---- Supplied data
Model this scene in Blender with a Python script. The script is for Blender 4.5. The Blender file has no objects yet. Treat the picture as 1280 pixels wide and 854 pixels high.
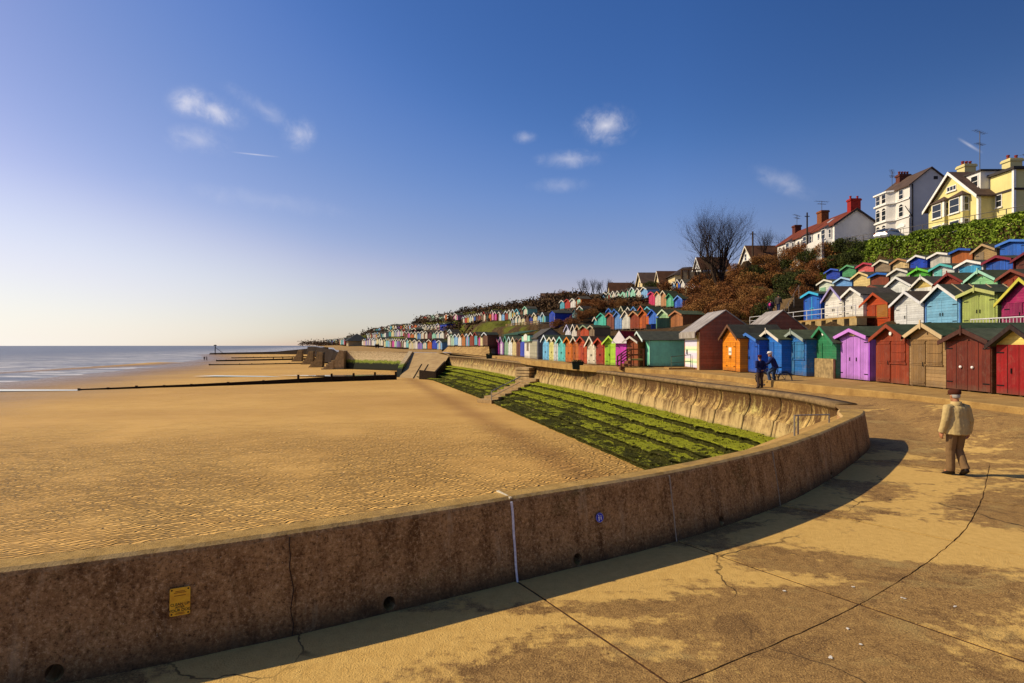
import bpy, bmesh, math, random
import numpy as np
from mathutils import Vector, Matrix, noise

random.seed(7)
RNG = np.random.default_rng(11)
SC = bpy.context.scene
COL = SC.collection
F = 720.0            # focal length in photograph pixels
CZ = 2.6             # eye height above the near promenade
R = math.radians


def lerp(a, b, t):
    return a + (b - a) * t


def sm(t):
    t = max(0.0, min(1.0, t))
    return t * t * (3 - 2 * t)


def at(px, py, Y):
    """a point of the real place, Y metres ahead"""
    return Vector(((px - 640) / F * Y, Y, CZ - (py - 432) / F * Y))


def ground(px, py, z):
    Y = (CZ - z) * F / (py - 432)
    return Vector(((px - 640) / F * Y, Y, z))


def interp(x, pts):
    xs = [p[0] for p in pts]
    ys = [p[1] for p in pts]
    return float(np.interp(x, xs, ys))


def catmull(pts, n=10):
    pts = [Vector(p) for p in pts]
    out = []
    for i in range(len(pts) - 1):
        p0 = pts[max(i - 1, 0)]
        p1, p2 = pts[i], pts[i + 1]
        p3 = pts[min(i + 2, len(pts) - 1)]
        for k in range(n):
            t = k / n
            out.append(0.5 * ((2 * p1) + (p2 - p0) * t + (2 * p0 - 5 * p1 + 4 * p2 - p3) * t * t + (3 * p1 - p0 - 3 * p2 + p3) * t ** 3))
    out.append(pts[-1])
    return out


class Path:
    """a plan polyline measured by its length"""
    def __init__(s, pts):
        s.p = [Vector((p[0], p[1])) for p in pts]
        s.d = [0.0]
        for a, b in zip(s.p, s.p[1:]):
            s.d.append(s.d[-1] + (b - a).length)
        s.L = s.d[-1]

    def pt(s, d):
        x = float(np.interp(d, s.d, [p.x for p in s.p]))
        y = float(np.interp(d, s.d, [p.y for p in s.p]))
        return Vector((x, y))

    def tan(s, d, e=0.3):
        a, b = s.pt(max(0, d - e)), s.pt(min(s.L, d + e))
        return (b - a).normalized()

    def nor(s, d):
        t = s.tan(d)
        return Vector((t.y, -t.x))       # to the right of the way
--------
Write out again, exactly, the lines from the start of the listing up to the line containing "from mathutils import Vector, Matrix, noise", with both ends and without pictures.

__The completed task__:
Model this scene in Blender with a Python script. The script is for Blender 4.5. The Blender file has no objects yet. Treat the picture as 1280 pixels wide and 854 pixels high.
import bpy, bmesh, math, random
import numpy as np
from mathutils import Vector, Matrix, noise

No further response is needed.